Already finished and currently undergoing final tests at the factory is the first Heart Breaker, Mondial’s most compact ride to date. It’s also the first the company has built that can be accommodated on one trailer, but not the last.

“The industry is increasingly looking for good capacity, easy to assemble and install rides,” notes Theo. “On the fairs, building time also has to be very short because labour costs are more and more these days.”

It is hoped that this, and other new single-trailer rides like the Jetforce, will open up a wider market for the Dutch supplier. At the same time, it is producing beefier versions of some of its existing rides, and toying with new concepts like the Drifter/High Speed Rally Cross, for parks and other static venues.

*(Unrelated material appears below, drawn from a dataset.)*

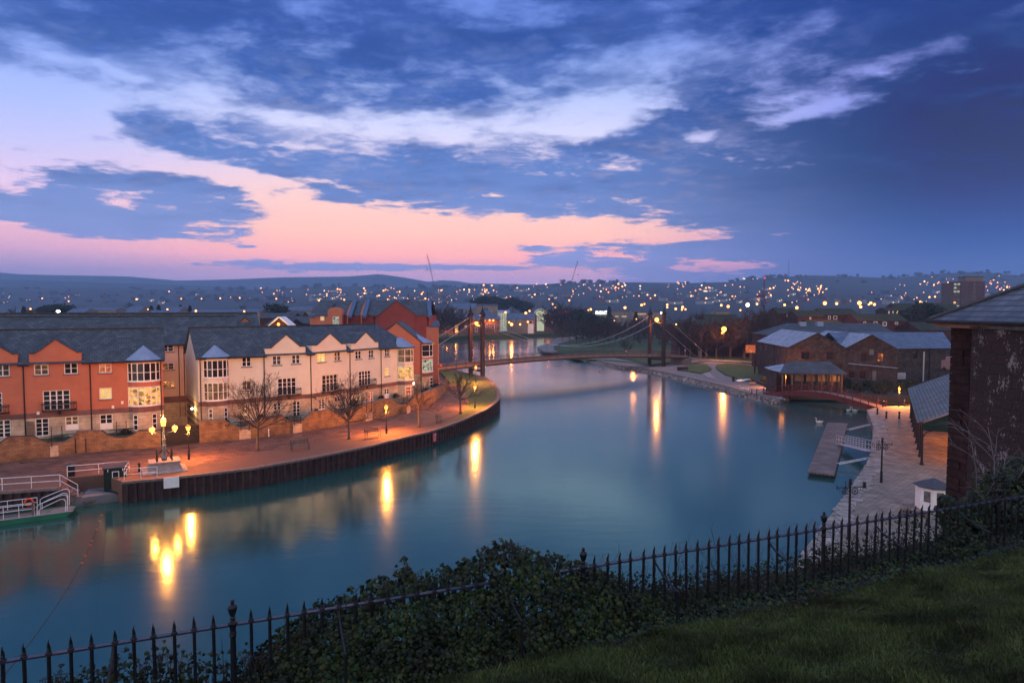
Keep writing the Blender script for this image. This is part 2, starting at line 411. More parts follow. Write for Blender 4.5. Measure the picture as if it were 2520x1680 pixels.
M['lit_dim'] = roommat('lit_room_dim', (0.03, 0.02, 0.015), (0.28, 0.10, 0.03), (0.50, 0.21, 0.06), 0.55)
M['lit_cool'] = roommat('lit_room_cool', (0.06, 0.08, 0.06), (0.55, 0.62, 0.42), (0.8, 0.85, 0.62), 0.6)
M['bulb'] = emat('sodium_bulb', (1.0, 0.30, 0.04), 7)
M['bulb_white'] = emat('white_bulb', (1.0, 0.93, 0.72), 25)
M['far_bulb'] = emat('far_sodium_glow', (1.0, 0.30, 0.07), 8)
M['far_bulb_pale'] = emat('far_pale_glow', (1.0, 0.66, 0.36), 4)
M['paving'] = mbrick('red_paving', (0.165, 0.085, 0.058), (0.12, 0.062, 0.045), (0.045, 0.026, 0.02), 1.3, 0.65, 'xy', 0.78, 0.045, 0.4, 0.5, varc=((.55, .55, .55), (1.3, 1.3, 1.3)))
M['gravel'] = mat('bound_gravel', (0.145, 0.078, 0.052), 0.9, 0.3, 14, 0.5, 40)
M['sheet'] = mat('rusty_sheet_piling', (0.045, 0.022, 0.018), 0.75, 0.55, 1.4, 0.4, 8, spec=0.3)
M['cap'] = mat('concrete_cap', (0.17, 0.13, 0.11), 0.9, 0.35, 4)
M['grass'] = mat('mown_grass', (0.055, 0.085, 0.022), 0.95, 0.3, 1.4, 0.5, 12)
M['grass_far'] = mat('park_grass', (0.045, 0.075, 0.024), 0.95, 0.35, 0.12, 0, col2=(0.030, 0.055, 0.018))
M['earth'] = mat('town_ground', (0.035, 0.038, 0.035), 0.95, 0.4, 0.05)
M['asphalt'] = mat('path_asphalt', (0.17, 0.155, 0.15), 0.9, 0.12, 0.7)
M['quaystone'] = mbrick('quay_setts', (0.255, 0.215, 0.17), (0.19, 0.16, 0.13), (0.085, 0.07, 0.058), 0.62, 0.31, 'xy', 0.85, 0.03, 0.5)
M['edgestone'] = mbrick('quay_edge_stone', (0.30, 0.27, 0.24), (0.20, 0.18, 0.165), (0.05, 0.045, 0.04), 1.2, 1.2, 'xy', 0.85, 0.05, 0.8)
M['rubble'] = mbrick('rubble_stone', (0.068, 0.058, 0.056), (0.021, 0.020, 0.021), (0.040, 0.036, 0.036), 0.42, 0.22, 'xyz', 0.95, 0.03, 0.7, varc=((0.55,0.5,0.5),(1.45,1.3,1.2)))
M['brick'] = mbrick('red_brick', (0.075, 0.028, 0.02), (0.05, 0.02, 0.016), (0.04, 0.026, 0.022), 0.25, 0.09, 'xyz', 0.95, 0.01, 0.3)
M['brickdk'] = mat('far_brick', (0.045, 0.022, 0.02), 0.95, 0.2, 0.5)
M['paleslate'] = mbrick('pale_slate', (0.30, 0.34, 0.40), (0.22, 0.26, 0.32), (0.14, 0.16, 0.20), 0.6, 0.22, 'yz', 0.5, 0.02, 0.6, spec=0.5)
M['blueslate'] = mbrick('blue_slate', (0.075, 0.115, 0.20), (0.055, 0.09, 0.165), (0.03, 0.05, 0.09), 0.5, 0.2, 'xz', 0.55, 0.02, 0.5, spec=0.5)
M['moss'] = mat('mossy_tile', (0.024, 0.030, 0.016), 0.95, 0.4, 0.8)
M['darkroof'] = mat('dark_far_roof', (0.045, 0.055, 0.07), 0.8, 0.3, 0.6)
M['bark'] = mat('bark', (0.11, 0.08, 0.06), 0.95, 0.4, 6, 0.5, 20)
M['twig'] = mat('winter_twigs', (0.045, 0.033, 0.028), 0.95, 0.3, 3)
M['evergreen'] = mat('evergreen_leaf', (0.022, 0.034, 0.018), 0.9, 0.4, 0.6)
M['towersteel'] = mat('maroon_tower_steel', (0.042, 0.020, 0.019), 0.45, 0.3, 1.2, spec=0.5)
M['decksteel'] = mat('pale_deck_fascia', (0.26, 0.15, 0.11), 0.6, 0.15, 2)
M['wood'] = mat('weathered_timber', (0.14, 0.105, 0.085), 0.9, 0.35, 3, 0.4, 12)
M['galv'] = mat('galvanised_steel', (0.42, 0.43, 0.46), 0.45, 0.15, 4, metal=0.4, spec=0.5)
M['greenpaint'] = mat('green_boat_paint', (0.018, 0.13, 0.06), 0.5, 0.2, 1.5, spec=0.4)
M['darkgreen'] = mbrick('dark_green_boards', (0.012, 0.03, 0.018), (0.010, 0.025, 0.015), (0.003, 0.006, 0.004), 8, 0.14, 'xz', 0.7, 0.02, 0.6)
M['orangeplastic'] = mat('orange_lifebuoy', (0.75, 0.10, 0.02), 0.5, 0.1, 4)
M['deckgrey'] = mat('grey_deck', (0.16, 0.15, 0.15), 0.8, 0.2, 2)
M['swan'] = mat('white_feathers', (0.5, 0.49, 0.48), 0.8, 0.05, 6)
M['leaf'] = mat('ivy_leaf', (0.032, 0.066, 0.020), 0.5, 0.45, 2.2, spec=0.45, col2=(0.012, 0.030, 0.013))
M['stem'] = mat('ivy_stem', (0.035, 0.025, 0.018), 0.9, 0.3, 6)
M['redbridge'] = mat('oxide_red_paint', (0.10, 0.022, 0.018), 0.6, 0.3, 1.5)

# ================================================================== water
def water_mat():
    m, nt, b = newmat('river_water'); N.nt = nt
    b.inputs['Base Color'].default_value = (0.012, 0.054, 0.049, 1); b.inputs['Roughness'].default_value = 0.6; b.inputs['Specular IOR Level'].default_value = 0.0
    tc = nt.nodes.new('ShaderNodeTexCoord')
    mp = nt.nodes.new('ShaderNodeMapping'); mp.inputs['Scale'].default_value = (0.30, 0.9, 1)
    nt.links.new(tc.outputs['Object'], mp.inputs['Vector'])
    n = nt.nodes.new('ShaderNodeTexNoise'); n.inputs['Scale'].default_value = 1.0; n.inputs['Detail'].default_value = 3
    nt.links.new(mp.outputs[0], n.inputs['Vector'])
    bp = nt.nodes.new('ShaderNodeBump'); bp.inputs['Strength'].default_value = 0.05; bp.inputs['Distance'].default_value = 0.22
    nt.links.new(n.outputs['Fac'], bp.inputs['Height'])
    n2 = nt.nodes.new('ShaderNodeTexNoise'); n2.inputs['Scale'].default_value = 0.035; n2.inputs['Detail'].default_value = 4
    nt.links.new(tc.outputs['Object'], n2.inputs['Vector'])
    mr = nt.nodes.new('ShaderNodeMapRange'); mr.inputs['From Min'].default_value = 0.35; mr.inputs['From Max'].default_value = 0.65
    mr.inputs['To Min'].default_value = 0.12; mr.inputs['To Max'].default_value = 0.18
    nt.links.new(n2.outputs['Fac'], mr.inputs['Value'])
    g = nt.nodes.new('ShaderNodeBsdfGlossy'); nt.links.new(mr.outputs[0], g.inputs['Roughness']); nt.links.new(bp.outputs['Normal'], g.inputs['Normal'])
    fr = nt.nodes.new('ShaderNodeFresnel'); fr.inputs['IOR'].default_value = 1.96
    F_ = N(fr.outputs[0])
    # silty estuary water: its steep reflections come back green, its grazing ones neutral
    tint = mixc(smooth(F_, 0.12, 0.72), (0.84, 1.20, 0.92, 1), (1.0, 1.0, 1.0, 1))
    nt.links.new(tint.k, g.inputs['Color'])
    mx = nt.nodes.new('ShaderNodeMixShader'); f2_ = (F_ * 1.0).clamp(); nt.links.new(f2_.k, mx.inputs[0]); nt.links.new(b.outputs[0], mx.inputs[1]); nt.links.new(g.outputs[0], mx.inputs[2])
    nt.links.new(mx.outputs[0], nt.nodes['Material Output'].inputs['Surface'])
    return m
M['water'] = water_mat()
mb = MB(); mb.face([(-500, -60, 0), (500, -60, 0), (500, 520, 0), (-500, 520, 0)])
tag(mb.build('river_water', M['water']), kind='structure')

# ================================================================== land
edge_px = [(393,1176),(500,1165),(627,1149.6),(760,1126),(900,1098),(985,1077),(1055,1061),(1108.7,1043),(1140,1031),(1166,1019),(1190,1008.5),(1204,1000),(1216,991),(1223.5,984),(1227,976),(1228,966),(1224,955),(1214,943),(1203,934),(1190,926)]
EDGE = [g2(x, y, 1.9) for x, y in edge_px]
A0 = g2(300, 1185, 1.9)                       # corner where the landing recess begins
RB0 = g2(255, 1168, 1.9); RB1 = g2(166, 1175, 1.9)
R2 = g2(147, 1199, 1.9); R3 = g2(0, 1209, 1.9)
R3x = (R3[0] - 30, R3[1] - 3)
back = [(-12, 158), (-17, 172), (-45, 196), (-110, 236), (-320, 280)]
left_poly = [R3x, R3, R2, RB1, RB0, A0] + EDGE + back + [(-420, 280), (-420, R3x[1])]
mb = MB(); mb.prism(left_poly, -1.5, 1.9)
tag(mb.build('left_bank', M['gravel']), kind='structure')
# paved strip of the promenade and the grass at its far end, laid 4 mm above the gravel
wall_px = [(-140, 1157), (0,1139.7),(125,1123.8),(249,1110),(397.5,1100),(490,1090),(634,1077),(748.7,1061.6),(859.6,1043.5),(893,1038),(968.5,1023),(1038.8,1002.4),(1070.4,989.3),(1089.6,973),(1101,955)]
WALL = [g2(x, y) for x, y in wall_px]
pav_lo = [(-140, 1185), (0,1180),(150,1168),(300,1160),(430,1160),(500,1145),(634,1112),(748.7,1094),(859.6,1072),(950,1056),(1031,1040),(1100,1018),(1140,1003),(1146,985),(1144,965)]
PAV = [g2(x, y) for x, y in pav_lo]
mb = MB(); mb.prism(WALL + PAV[::-1], 1.5, 1.904)
tag(mb.build('promenade_paving', M['paving']), kind='structure')
grass_px = [(1112,1044),(1140,1029),(1166,1016),(1188,1005),(1203,996),(1215,986),(1221,976),(1221,962),(1214,951),(1203,941),(1188,934),(1165,924),(1130,915),(1108,922),(1122,940),(1138,957),(1151,975),(1152,994),(1142,1010)]
mb = MB(); mb.prism([g2(x, y) for x, y in grass_px], 1.5, 1.908)
tag(mb.build('waterside_grass', M['grass']), kind='structure')

# right-hand bank, park and town beyond
tip = g2(1322, 853, 0.8)
rb_px = [(1329,863),(1398,874),(1468,889),(1519,901),(1587,909),(1638,919),(1689,931),(1740,943),(1791,955),(1831,968),(1890,980),(1919,987)]
RB = [g2(x, y, 0.5) for x, y in rb_px]
park_poly = [g2(1371, 831, 0.9), g2(1350, 845, 0.9), tip] + RB + [(54, 124), (64, 121), (74, 115), (86, 108.5), (140, 106), (700, 106), (700, 620), (40, 620), (40, 400)]
mb = MB(); mb.prism(park_poly, -1.5, 0.9)
tag(mb.build('right_bank', M['asphalt']), kind='structure')
pg = [(1392, 838), (1352, 852), (1345, 866), (1400, 878), (1440, 884)]
park_px = [(1400,838),(1362,850),(1352,862),(1420,880),(1500,876),(1560,886),(1600,899),(1700,884),(1712,880),(1732,883),(1786,886),(1860,896)]
PK = [g2(x, y, 1.2) for x, y in park_px] + [(110, 170), (690, 170), (690, 610), (45, 610), (45, 400)]
mb = MB(); mb.prism(PK, 0.5, 1.2)
tag(mb.build('park_lawn', M['grass_far']), kind='structure')
# far bank of the upper river and the flat town behind it
far_poly = [(-420, 330), (-120, 318), g2(1065, 846, 0), g2(1100, 840, 0), g2(1152, 836, 0), g2(1240, 833, 0), g2(1330, 830, 0), g2(1371, 828, 0), (60, 400), (60, 620), (-420, 620)]
mb = MB(); mb.prism(far_poly, -1.5, 2.4)
tag(mb.build('far_bank', M['grass_far']), kind='structure')
mb = MB(); mb.face([(-5600, 519, 2.3), (5600, 519, 2.3), (5600, 5000, 2.3), (-5600, 5000, 2.3)])
mb.face([(-5600, 170, 1.85), (-420, 170, 1.85), (-420, 519, 1.85), (-5600, 519, 1.85)])
mb.face([(-5600, 30, 1.85), (-420, 30, 1.85), (-420, 170, 1.85), (-5600, 170, 1.85)])
mb.face([(700, 30, 0.85), (5600, 30, 0.85), (5600, 519, 0.85), (700, 519, 0.85)])
tag(mb.build('town_ground', M['earth']), kind='structure')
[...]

“Parks focus too much on coasters,” believes Theo – and he reckons he has just the right thing to shake them out of it. “We challenge them to ride the Capriolo for instance, and now with the Quattro Capriolo we have a 32 or 40-seater solution that offers something new.”

These and all other rides in the catalogue are available via a recently expanded sales force. Last summer Mondial appointed Leisure Labs as its representative for North America. “Mondial has some great quality products and we look forward to introducing to more parks in the States,” states the company’s Jim Hartley.

But with room for at the factory for just 10 rides a year, he’d better get those orders in quick!